Leitsatz
Eine Personengesellschaft, deren Gesellschafter als Bauleiter tätig sind, erzielt Einkünfte aus selbst ständiger Arbeit, wenn ihre Gesellschafter die Berufsbezeichnung "Ingenieur" führen dürfen oder das von ihnen in der DDR absolvierte Studium demjenigen eines (Wirtschafts-)Ingenieurs entspricht.
Sachverhalt
Die Gesellschafter einer GbR, die beide in der DDR ein Studium als "Diplom-Ingenieur-Ökonom" abgeschlossen hatten, waren im Streitjahr 1998 als Bauleiter für eine GmbH tätig, die Fertighäuser erstellte. Ihre Tätigkeit umfasste die Vorbereitung und Mitwirkung bei der Auftragsvergabe sowie die Objektüberwachung und Objektbetreuung einschließlich der Mängelbeseitigung.
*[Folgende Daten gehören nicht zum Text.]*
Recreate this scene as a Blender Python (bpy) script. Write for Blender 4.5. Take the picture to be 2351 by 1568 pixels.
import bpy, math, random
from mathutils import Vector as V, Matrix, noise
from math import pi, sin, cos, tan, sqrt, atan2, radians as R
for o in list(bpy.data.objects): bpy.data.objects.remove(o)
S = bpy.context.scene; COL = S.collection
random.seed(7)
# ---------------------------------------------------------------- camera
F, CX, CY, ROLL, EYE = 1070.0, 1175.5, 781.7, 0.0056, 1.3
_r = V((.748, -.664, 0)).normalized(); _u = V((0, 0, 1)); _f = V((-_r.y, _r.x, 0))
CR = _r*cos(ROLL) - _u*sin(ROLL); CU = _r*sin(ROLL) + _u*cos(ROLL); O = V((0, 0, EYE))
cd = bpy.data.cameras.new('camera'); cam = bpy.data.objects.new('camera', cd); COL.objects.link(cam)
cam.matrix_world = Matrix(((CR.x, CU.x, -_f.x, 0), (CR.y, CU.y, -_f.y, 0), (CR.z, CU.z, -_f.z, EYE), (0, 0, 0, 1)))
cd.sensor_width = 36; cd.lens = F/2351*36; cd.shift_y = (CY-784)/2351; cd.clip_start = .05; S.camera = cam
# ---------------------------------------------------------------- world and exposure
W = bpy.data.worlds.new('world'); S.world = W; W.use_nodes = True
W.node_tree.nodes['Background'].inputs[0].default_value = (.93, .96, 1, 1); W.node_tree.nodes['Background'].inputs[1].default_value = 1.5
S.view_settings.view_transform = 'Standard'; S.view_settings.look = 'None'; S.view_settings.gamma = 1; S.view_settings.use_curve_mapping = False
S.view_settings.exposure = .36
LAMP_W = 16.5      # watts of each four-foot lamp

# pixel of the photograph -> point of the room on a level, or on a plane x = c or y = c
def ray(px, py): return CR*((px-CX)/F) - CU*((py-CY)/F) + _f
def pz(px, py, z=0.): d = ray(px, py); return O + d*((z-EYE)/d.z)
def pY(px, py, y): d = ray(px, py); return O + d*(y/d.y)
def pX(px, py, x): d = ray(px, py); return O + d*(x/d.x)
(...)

Mit der Planung der Fertighäuser war die GbR nicht befasst. Das FA stellte für die GbR einheitlich und gesondert Einkünfte aus Gewerbebetrieb fest. Die GbR machte geltend, ihre Gesellschafter übten eine architekten- und ingenieurähnliche Tätigkeit aus. Das FG wies die Klage ab. Die Gesellschafter seien keine Architekten und hätten auch keine architektenähnliche Tätigkeit ausgeübt.
Entscheidung
Der BFH hob das finanzgerichtliche Urteil auf, weil das FG nicht geprüft hat, ob die Gesellschafter der GbR als Ingenieure freiberuflich tätig waren oder eine ingenieurähnliche Tätigkeit ausgeübt haben. Wenn die Gesellschafter nach dem jeweils einschlägigen Landesgesetz berechtigt wären, die Berufsbezeichnung "Ingenieur" zu führen, seien sie auch als selbstständige Ingenieure tätig gewesen, weil die Bauleitertätigkeit zu einem Hauptgebiet des Ingenieurwesens gehöre. Sollten die Gesellschafter den Titel "Ingenieur" nicht führen dürfen, entspricht aber das in der DDR absolvierte Studium dem des Wirtschaftsingenieurs, wäre die Tätigkeit zumindest als ingenieurähnlich einzustufen. Denn das Studium zum Wirtschaftsingenieur umfasst sowohl das der Betriebswirtschaftlehre als auch das des Ingenieurwesens. Da die bisher festgestellten Tatsachen nicht ausreichen, um eine endgültige Entscheidung zu treffen, verwies der BFH die Sache an das FG zurück.
Hinweis
Wer ein sog. interdisziplinäres Studium absolviert hat, also zum Beispiel das zum Wirtschaftsingenieur, wird steuerlich so behandelt als hätte er sowohl Betriebswirtschaft als auch Ingenieurwesen studiert. Der Studienabsolvent kann deshalb später entweder als Betriebswirt oder als Ingenieur freiberuflich tätig sein. Allerdings ist eine dem absolvierten Studium fremde Tätigkeit nicht allein aufgrund des Studienabschlusses freiberuflich. Voraussetzung ist, dass sich die ausgeübte Tätigkeit auf ein Hauptgebiet einer der beiden Studienrichtungen erstreckt. Dementsprechend hat der BFH bereits die Tätigkeit eines Wirtschaftsingenieurs, der auf einem Hauptgebiet der Betriebswirtschaft Beratungsleistungen erbracht hatte, als freiberuflich (dem beratenden Betriebswirt ähnlich) eingestuft (BFH, Urteil v. 28.8.2003, IV R 21/02, BFH/NV 2003 S. 1652). Im Besprechungsfall wären die Gesellschafter als Wirtschaftsingenieure Freiberufler, weil sie in einem Hauptbereich des Ingenieurwesens tätig waren.